* **GIVEN TASK**:
Reproduce the top of the data verbatim, through and including the line that contains "scene.cycles.diffuse_bounces = 5".

* **STORED DATA**:
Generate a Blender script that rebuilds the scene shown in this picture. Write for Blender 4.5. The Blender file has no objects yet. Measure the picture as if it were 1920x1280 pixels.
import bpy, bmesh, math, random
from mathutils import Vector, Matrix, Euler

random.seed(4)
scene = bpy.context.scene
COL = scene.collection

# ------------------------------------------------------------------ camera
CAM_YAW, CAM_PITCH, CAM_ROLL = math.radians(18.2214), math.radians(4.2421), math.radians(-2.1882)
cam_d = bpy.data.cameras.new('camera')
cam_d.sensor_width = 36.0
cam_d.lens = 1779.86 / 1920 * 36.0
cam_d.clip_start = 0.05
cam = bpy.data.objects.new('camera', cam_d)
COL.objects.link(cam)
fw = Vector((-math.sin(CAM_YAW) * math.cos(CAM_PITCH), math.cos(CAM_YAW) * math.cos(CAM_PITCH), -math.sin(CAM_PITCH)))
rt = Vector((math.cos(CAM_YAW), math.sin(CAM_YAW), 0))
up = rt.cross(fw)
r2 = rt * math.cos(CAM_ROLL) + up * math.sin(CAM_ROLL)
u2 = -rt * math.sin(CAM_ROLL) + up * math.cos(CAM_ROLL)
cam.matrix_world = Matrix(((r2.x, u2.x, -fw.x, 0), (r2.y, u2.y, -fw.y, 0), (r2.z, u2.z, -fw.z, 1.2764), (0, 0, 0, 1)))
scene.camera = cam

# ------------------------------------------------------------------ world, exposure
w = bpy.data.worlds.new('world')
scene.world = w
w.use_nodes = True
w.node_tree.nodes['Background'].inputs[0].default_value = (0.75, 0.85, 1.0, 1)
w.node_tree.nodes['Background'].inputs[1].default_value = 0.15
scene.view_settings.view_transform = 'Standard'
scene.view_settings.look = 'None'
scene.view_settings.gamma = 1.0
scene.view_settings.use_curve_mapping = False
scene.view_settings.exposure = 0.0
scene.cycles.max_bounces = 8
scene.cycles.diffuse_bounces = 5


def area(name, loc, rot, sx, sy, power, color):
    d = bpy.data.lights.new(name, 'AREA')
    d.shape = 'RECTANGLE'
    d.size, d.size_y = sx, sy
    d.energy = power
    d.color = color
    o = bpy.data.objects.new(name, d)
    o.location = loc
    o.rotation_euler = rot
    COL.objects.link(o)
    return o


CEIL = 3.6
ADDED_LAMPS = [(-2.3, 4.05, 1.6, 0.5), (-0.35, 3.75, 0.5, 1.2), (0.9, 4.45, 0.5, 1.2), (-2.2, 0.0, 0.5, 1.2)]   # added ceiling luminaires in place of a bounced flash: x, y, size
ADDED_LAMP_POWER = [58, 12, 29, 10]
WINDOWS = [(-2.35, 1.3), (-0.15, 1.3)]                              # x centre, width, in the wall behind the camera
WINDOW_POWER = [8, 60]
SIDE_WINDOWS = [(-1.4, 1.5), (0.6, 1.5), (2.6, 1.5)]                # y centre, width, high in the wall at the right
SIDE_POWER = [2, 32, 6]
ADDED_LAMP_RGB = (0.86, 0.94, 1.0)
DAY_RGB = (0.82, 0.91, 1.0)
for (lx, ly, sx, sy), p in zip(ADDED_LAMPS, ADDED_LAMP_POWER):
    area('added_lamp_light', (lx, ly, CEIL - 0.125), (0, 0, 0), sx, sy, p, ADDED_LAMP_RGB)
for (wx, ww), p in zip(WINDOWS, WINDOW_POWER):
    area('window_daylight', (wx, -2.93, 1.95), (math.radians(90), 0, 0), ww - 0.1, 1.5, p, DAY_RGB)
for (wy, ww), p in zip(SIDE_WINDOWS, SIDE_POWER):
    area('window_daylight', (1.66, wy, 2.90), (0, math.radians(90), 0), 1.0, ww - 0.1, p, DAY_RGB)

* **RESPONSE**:
Generate a Blender script that rebuilds the scene shown in this picture. Write for Blender 4.5. The Blender file has no objects yet. Measure the picture as if it were 1920x1280 pixels.
import bpy, bmesh, math, random
from mathutils import Vector, Matrix, Euler

random.seed(4)
scene = bpy.context.scene
COL = scene.collection

# ------------------------------------------------------------------ camera
CAM_YAW, CAM_PITCH, CAM_ROLL = math.radians(18.2214), math.radians(4.2421), math.radians(-2.1882)
cam_d = bpy.data.cameras.new('camera')
cam_d.sensor_width = 36.0
cam_d.lens = 1779.86 / 1920 * 36.0
cam_d.clip_start = 0.05
cam = bpy.data.objects.new('camera', cam_d)
COL.objects.link(cam)
fw = Vector((-math.sin(CAM_YAW) * math.cos(CAM_PITCH), math.cos(CAM_YAW) * math.cos(CAM_PITCH), -math.sin(CAM_PITCH)))
rt = Vector((math.cos(CAM_YAW), math.sin(CAM_YAW), 0))
up = rt.cross(fw)
r2 = rt * math.cos(CAM_ROLL) + up * math.sin(CAM_ROLL)
u2 = -rt * math.sin(CAM_ROLL) + up * math.cos(CAM_ROLL)
cam.matrix_world = Matrix(((r2.x, u2.x, -fw.x, 0), (r2.y, u2.y, -fw.y, 0), (r2.z, u2.z, -fw.z, 1.2764), (0, 0, 0, 1)))
scene.camera = cam

# ------------------------------------------------------------------ world, exposure
w = bpy.data.worlds.new('world')
scene.world = w
w.use_nodes = True
w.node_tree.nodes['Background'].inputs[0].default_value = (0.75, 0.85, 1.0, 1)
w.node_tree.nodes['Background'].inputs[1].default_value = 0.15
scene.view_settings.view_transform = 'Standard'
scene.view_settings.look = 'None'
scene.view_settings.gamma = 1.0
scene.view_settings.use_curve_mapping = False
scene.view_settings.exposure = 0.0
scene.cycles.max_bounces = 8
scene.cycles.diffuse_bounces = 5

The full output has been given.